Fats Domino, Rock Pioneer, Dead at 89

Fats Domino, whose boogie-woogie style of piano playing influenced generations of rock n’ roll musicians, died Tuesday in Louisiana. He was 89.

Born Antoine Domino, Jr. in New Orleans in 1928, the pianist and singer was second only to Elvis Presley in sales during the early rock n’ roll era of the late ’50s and early ’60s.

Domino’s string of hits included “Ain’t That a Shame,” “Blueberry Hill” and “Walking to New Orleans.” His New Orleans upbringing influenced his music, incorporating the rollicking piano style of Fats Waller and Professor Longhair.

Domino’s influence has carried on through the works of the Beatles, Cheap Trick, Led Zeppelin and Randy Newman. While he is largely credited with being one of the fathers of rock n’ roll, Domino dismissed the notion, telling Rolling Stone, “it wasn’t anything but the same rhythm and blues I’d been playin’ down in New Orleans.”

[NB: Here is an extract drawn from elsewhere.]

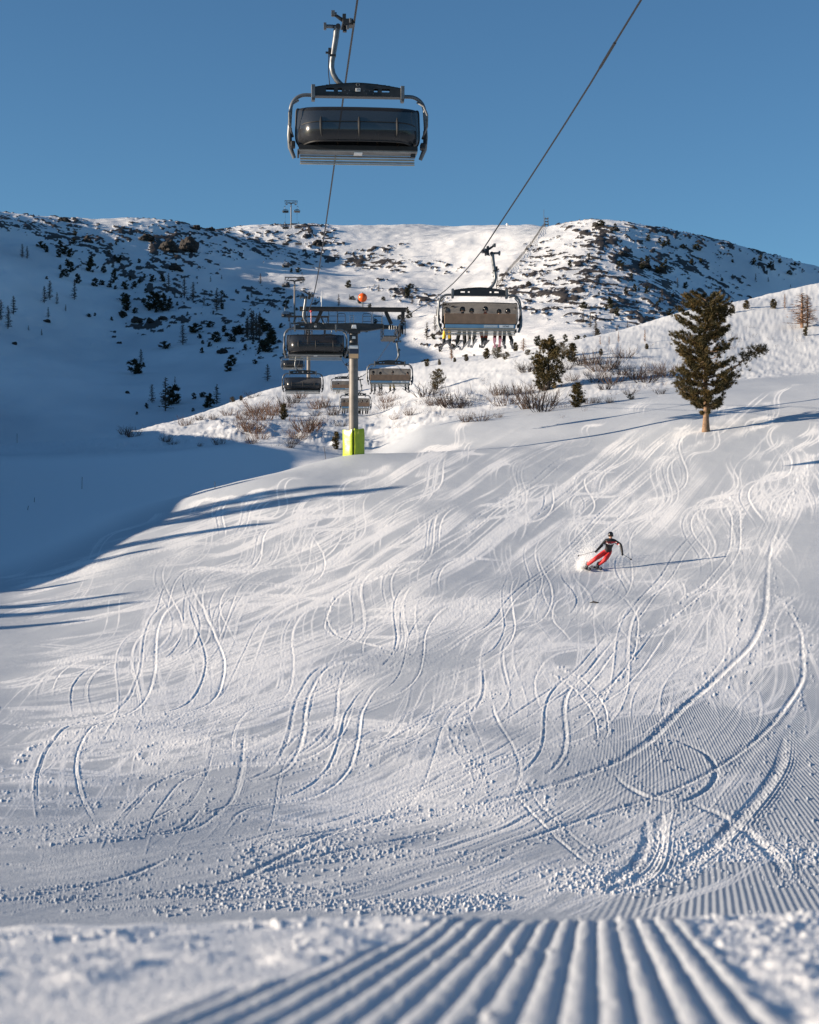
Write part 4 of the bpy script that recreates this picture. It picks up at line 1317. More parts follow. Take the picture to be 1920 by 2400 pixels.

Domino’s relationship with his long time co-writer and producer Dave Bartholomew generated a string of hits as well as a style of production that influenced Phil Spector’s Wall of Sound. Bartholomew brought extra bass and drums into the studio to assure they could be heard above Domino’s piano. Bartholomew said of his late partner, “just like the cornerstone — you build a new church and you lay the cornerstone, and if the church burns down, the cornerstone is still there.”

He was married in 1947 to Rosemary Hall and they had eight children, all with names that began with the letter A.